• Isabel Beariault

Humans Are Like Waffles

Humans are different: some are optimistic, some are ignorant, while some are emotional. However, every human existence starts and ends in the same way. Death, the one shared experience of the humanity, can also vary greatly from peaceful to painful. Life is rich with choices and diversities. This large variety makes humans often too complex to summarize. Nevertheless, after much contemplation, I concluded that humans are identical to waffles.

A waffle starts, just like a human, with ingredients mixed together in a unique way (what up, AP Bio Sexual Reproduction!). The batter is put in a waffle maker to be shaped and cooked. Similarly, a child is shaped into his or her own person, different from everyone else. The waffle is then taken out of the waffle maker, fresh and warm, much like a teenager stepping into adulthood. The unique shape of a waffle reflects the individuality of everyone’s physical appearance. Some waffles are square; some are circular; some are triangular; some are uncommonly-shaped. However, almost all waffles have ridges and indentations. Similarly, almost all humans share similar facial features. The development and formation of a waffle is identical to that of a human.
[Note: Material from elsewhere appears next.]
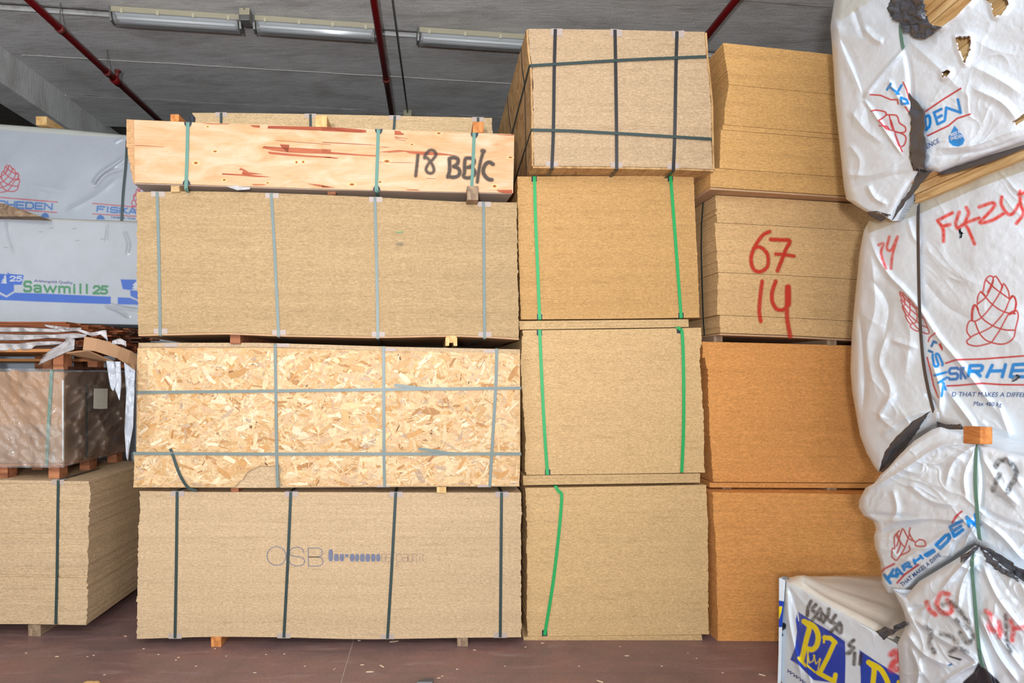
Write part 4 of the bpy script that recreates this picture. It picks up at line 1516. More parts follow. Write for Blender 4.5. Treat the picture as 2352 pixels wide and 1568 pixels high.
    def build(self):
        rg = np.concatenate([self.col, np.ones((len(self.col), 1))], 1)
        o = mesh_obj(self.part, self.V, self.FC, M[self.mat], self.root, True, attrs={'print': ('FLOAT_COLOR', 'POINT', rg)})
        self.obj = o
        return o

    def at(self, px, py, off=0.004):
        """point on the film"""
        px, py = np.asarray(px, float), np.asarray(py, float)
        gx, gy, h = self.G
        st = 3
        fx, fy, fh = gx[::st, ::st].ravel(), gy[::st, ::st].ravel(), h[::st, ::st].ravel()
        hh = np.array([fh[np.argmin((fx - a) ** 2 + (fy - b) ** 2)] for a, b in zip(np.atleast_1d(px), np.atleast_1d(py))])
        return self.plane.pt(np.atleast_1d(px), np.atleast_1d(py), hh + off)

    def band(self, name, pts, w, mat, off=0.004, n=26):
        s = resample(smooth_line(pts, 8) if len(pts) > 2 else pts, n)
        p = self.at(s[:, 0], s[:, 1], off)
        p[1:-1] = (p[:-2] + p[1:-1] * 2 + p[2:]) / 4 + self.plane.n * 0.002
        return ribbon(name, p, [self.plane.n] * n, w, 0.0015, mat, self.root)

    def flap(self, name, top, bot, mat, off=0.006, amp=0.006, nu=26, nv=8, seed=1, freq=0.06):
        a, b = resample(top, nu), resample(bot, nu)
        vv = np.linspace(0, 1, nv)[:, None, None]
        g = a[None] * (1 - vv) + b[None] * vv
        p = self.at(g[..., 0].ravel(), g[..., 1].ravel(), off)
        hh = amp * (np.abs(fbm(g[..., 0] * freq, g[..., 1] * freq, seed, 4)))
        p = p + self.plane.n * hh.reshape(-1, 1)
        idx = np.arange(nu * nv).reshape(nv, nu)
        fc = np.stack([idx[:-1, :-1], idx[1:, :-1], idx[1:, 1:], idx[:-1, 1:]], -1).reshape(-1, 4)
        o = mesh_obj(name, p, fc, mat, self.root, True)
        m_ = o.modifiers.new('thickness', 'SOLIDIFY')
        m_.thickness = 0.002
        return o

    def text(self, txt, p0, p1, height, mat, off=0.0035, shear=0.0, bold=0.0, down=None):
        """small print: flat letters laid on the film from p0 to p1 (baseline, survey pixels)"""
        cu = bpy.data.curves.new('print', 'FONT')
        cu.body = txt
        cu.size = 1.0
        cu.offset = bold
        cu.resolution_u = 2
        ob = bpy.data.objects.new('print', cu)
        COL.objects.link(ob)
        dg = bpy.context.evaluated_depsgraph_get()
        me = bpy.data.meshes.new_from_object(ob.evaluated_get(dg))
        co = np.zeros(len(me.vertices) * 3)
        me.vertices.foreach_get('co', co)
        co = co.reshape(-1, 3)
        fcs = [tuple(p.vertices) for p in me.polygons]
        bpy.data.objects.remove(ob)
        bpy.data.curves.remove(cu)
        bpy.data.meshes.remove(me)
        x0, x1 = co[:, 0].min(), co[:, 0].max()
        p0, p1 = np.array(p0, float), np.array(p1, float)
        d = p1 - p0
        up = np.array(down if down is not None else (-d[1], d[0])) / np.linalg.norm(down if down is not None else d)
        if down is None:
            up = np.array((d[1], -d[0])) / np.linalg.norm(d)
        u = (co[:, 0] - x0) / (x1 - x0)
        q = p0 + d * u[:, None] + up * (co[:, 1:2] / 0.72 * height) + d / np.linalg.norm(d) * (co[:, 1:2] * shear * height)
        P = self.at(q[:, 0], q[:, 1], off)
        return mesh_obj('small_print', P, fcs, mat, self.root)


# ------------------------------------------------------------------ wrapped timber packs beside the aisle
PP2 = Plane.side(2110, 2.89, 1180)
a2 = np.array(PP2.p)
PP1 = Plane((a2[0] - 0.10, a2[1], 0), PP2.n)
PP3 = Plane((a2[0] - 0.20, a2[1], 0), PP2.n)
PP4 = Plane((a2[0] - 0.31, a2[1], 0), PP2.n)
RX = 2385     # the packs run on out of view

# pack with print and red number
b2 = Bag('timber_pack', 'tallest white-wrapped timber pack, red sprayed code and big red cone emblem', PP2,
         [(1996, 506), (2030, 500), (2062, 482), (2100, 452), (2160, 432), (2250, 396), (2352, 352), (RX, 318)],
         [(2018, 1084), (2034, 1070), (2062, 1035), (2098, 1004), (2140, 978), (2158, 972), (2200, 985), (2240, 1003), (2290, 1022), (2352, 1034), (RX, 1050)],
         [(1996, 506), (1984, 530), (1974, 580), (1968, 640), (1960, 720), (1955, 790), (1953, 850), (1957, 900), (1966, 950), (1975, 1000), (1990, 1040), (2010, 1075), (2018, 1084)],
         step=1.35, seed=3, bulge=0.025, crumple=(0.0055, 95, 0.9, 0.6), fine=0.0008,
         folds=[([(1994, 535), (2015, 590), (2045, 635), (2070, 660), (2110, 705), (2150, 768), (2195, 822), (2240, 880), (2300, 960), (2320, 1000)], 0.016, 13),
                ([(2118, 560), (2180, 620), (2260, 660)], 0.006, 26), ([(2085, 500), (2096, 540), (2110, 560)], 0.007, 12), ([(2120, 640), (2170, 700), (2240, 740)], -0.006, 20),
                ([(1998, 560), (2010, 700), (1990, 800), (2020, 930)], 0.014, 26), ([(2040, 760), (2020, 830), (2045, 900), (2010, 980)], 0.013, 18), ([(1972, 700), (1985, 860), (1980, 960)], -0.014, 16),
                ([(2045, 780), (2110, 800)], 0.01, 12), ([(2060, 900), (2020, 950), (2060, 990)], 0.010, 14), ([(2140, 830), (2160, 900), (2150, 970)], 0.02, 16),
                ([(2170, 890), (2230, 970), (2240, 1000)], 0.02, 16), ([(2290, 920), (2320, 1005)], 0.012, 12), ([(2060, 660), (2090, 760), (2080, 860)], 0.008, 22), ([(2000, 640), (2040, 700), (2030, 780)], -0.01, 16),
                ([(2220, 960), (2340, 1000)], 0.008, 16), ([(2020, 1000), (2080, 960), (2140, 940)], 0.010, 12), ([(2125, 900), (2150, 930), (2160, 972)], -0.012, 10)],
         edge_r=0.05, edge=26, holes=[[(2200, 528), (2206, 526), (2213, 542), (2205, 546)], [(2322, 872), (2332, 862), (2340, 858), (2346, 864), (2336, 872), (2326, 876)]], depth=0.9, depth_b=0.15)
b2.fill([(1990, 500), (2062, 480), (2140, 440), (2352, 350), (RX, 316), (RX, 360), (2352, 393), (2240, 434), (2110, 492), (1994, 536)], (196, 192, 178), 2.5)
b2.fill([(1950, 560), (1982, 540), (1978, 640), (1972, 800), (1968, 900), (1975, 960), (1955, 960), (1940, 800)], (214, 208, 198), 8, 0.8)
cl = cone_at((2219, 632), (122, 0), (0, 164))
b2.ink(cl, 1.7, (196, 40, 44))
b2.ink([l for i, l in enumerate(cone_at((2044, 660), (52, 20), (50, 96)))], 1.5, (190, 44, 48), strength=0.95)
b2.ink([[(2172, 834), (2196, 826), (2260, 824), (2352, 817), (RX, 812)], [(2175, 886), (2200, 885), (2256, 880), (2300, 883), (RX, 884)]], 2.0, (200, 42, 46))
z4 = lambda x, y: (1930 + x / 3.267, 640 + y / 3.267)
for txt, q, hw, c in (('S', ((820, 672), (888, 668), (815, 755), (880, 752)), 3.4, (54, 126, 200)), ('K', ((905, 670), (925, 668), (905, 748), (940, 745)), 3.2, (54, 126, 200)),
                      ('R', ((975, 652), (1070, 650), (960, 728), (1050, 728)), 4.2, (24, 142, 220)), ('H', ((1140, 650), (1240, 645), (1100, 735), (1215, 735)), 4.2, (20, 142, 222)),
                      ('E', ((1300, 645), (1400, 640), (1275, 735), (1380, 735)), 4.2, (20, 142, 222)), ('D', ((1450, 640), (1545, 636), (1430, 732), (1530, 730)), 4.2, (20, 142, 222))):
    b2.ink(glyph_lines(txt, *[z4(*p) for p in q]), hw, c)
# letters squashed in the fold
for txt, q in (('S', ((735, 560), (775, 650), (690, 570), (705, 660))), ('I', ((795, 690), (795, 712), (705, 715), (708, 735))), ('K', ((800, 740), (790, 830), (735, 780), (760, 880)))):
    b2.ink(glyph_lines(txt, *[z4(*p) for p in q]), 3.0, (20, 142, 222))
b2.ink([[z4(*p) for p in l] for l in (((685, 505), (700, 470), (720, 480)), ((665, 540), (690, 550)))], 3, (40, 120, 184))
b2.ink([[z4(*p) for p in l] for l in (((660, 470), (670, 440), (712, 408)), ((652, 590), (680, 700), (700, 800), (735, 890)))], 1.8, (200, 42, 46))
b2.fill([z4(*p) for p in ((735, 490), (755, 480), (770, 520), (765, 545))], (200, 42, 46))
z3 = lambda x, y: (1930 + x / 3.732, 340 + y / 3.732)
red_s = [((835, 620), (960, 555)), ((840, 630), (880, 690), (885, 800)), ((880, 670), (940, 655)), ((1020, 550), (990, 640), (1005, 690)), ((1005, 690), (1080, 640), (1190, 600)), ((1080, 510), (1100, 560), (1070, 640), (1100, 700), (1150, 820)),
         ((1190, 505), (1300, 470), (1320, 500), (1230, 600), (1200, 640), (1300, 620), (1400, 560)), ((1385, 420), (1380, 480), (1430, 560), (1480, 560), (1530, 480)), ((1540, 370), (1545, 480), (1570, 560), (1510, 645)), ((1530, 400), (1640, 360)), ((1640, 340), (1660, 420), (1650, 560))]
b2.ink([smooth_line([z3(*p) for p in l], 5) if len(l) > 2 else [z3(*p) for p in l] for l in red_s], 4.2, (226, 44, 34), 4.0, 0.95, 0.12)
b2.ink([smooth_line([z3(*p) for p in l], 5) for l in (((330, 830), (370, 820), (350, 900), (390, 1030)), ((420, 760), (400, 860), (440, 870), (490, 760), (450, 900), (435, 1030)))], 3.4, (222, 44, 36), 3.6, 0.9, 0.15)
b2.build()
b2.band('strap', [(2112, 452), (2110, 500), (2111, 600), (2114, 720), (2122, 830), (2137, 910), (2153, 972)], 0.020, M['strap_brown'], 0.006)
b2.band('strap', [(2153, 972), (2175, 976), (2210, 980)], 0.03, M['black_film'], 0.004)
b2.flap('black_tape', [(2140, 944), (2100, 966), (2060, 1003), (2032, 1042), (2020, 1080)], [(2124, 962), (2112, 985), (2100, 1000), (2075, 1040), (2036, 1087)], M['black_film'], 0.008, 0.006, seed=4)
b2.text('D THAT MAKES A DIFFERENCE', (2186, 910), (2395, 912), 11, M['ink_small'], shear=0.25)
b2.text('Max 400 kg', (2236, 931), (2300, 933), 10, M['ink_small'], shear=0.2)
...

A waffle can be eaten with a variety of toppings. Maple syrup is a popular topping that brings out happiness in many people. Butter on waffle is an analogy for human sadness and slippery tears because butter is salty yet superficial. Other topping analogies include whipped cream, soft yet strong human; fruit, a nature-oriented human; sprinkles, flamboyant people who regularly display their wealth; and no topping, a human who chooses to live his or her life simply.

Moreover, there are many ways to eat a waffle. Cheerful and enthusiastic people tear it enthusiastically into different pieces. Emotional humans often bite into their waffles without cutting them. You can even cut it with a knife and a fork like a thoughtful, serious human (the only right way in my book).

However, even after the long, personal journey, a waffle always ends up in one of two places: the sewer or the land-fill. This is exactly like a human. In a human’s later life, he or she will most likely embark on a personal journey on a quest to understand the meaning of life. A waffle also travels a personal journey either into the landfill or through the digestive system of a human to the toilet to the sewer. Humans will then either end up in the equivalent of heaven or hell (depending on your religion), just like a waffle will end up in either the sewer or the land-fill. There are, of course, some exceptions: some waffles might be eaten by animals and will consequently end up on the floor of a park, street or another part of the earth. Similarly, some humans do not believe in a religion and will end up wherever their absence of religion may lead them.

The evidence I have presented should, I hope, show you how the life of humans is almost indistinguishable from the journey of a waffle. From birth to death, we resemble waffles. I conclude by saying that although we may see ourselves as a superior species, above all other animals and plants, we are nothing more than a waffle awaiting its fate.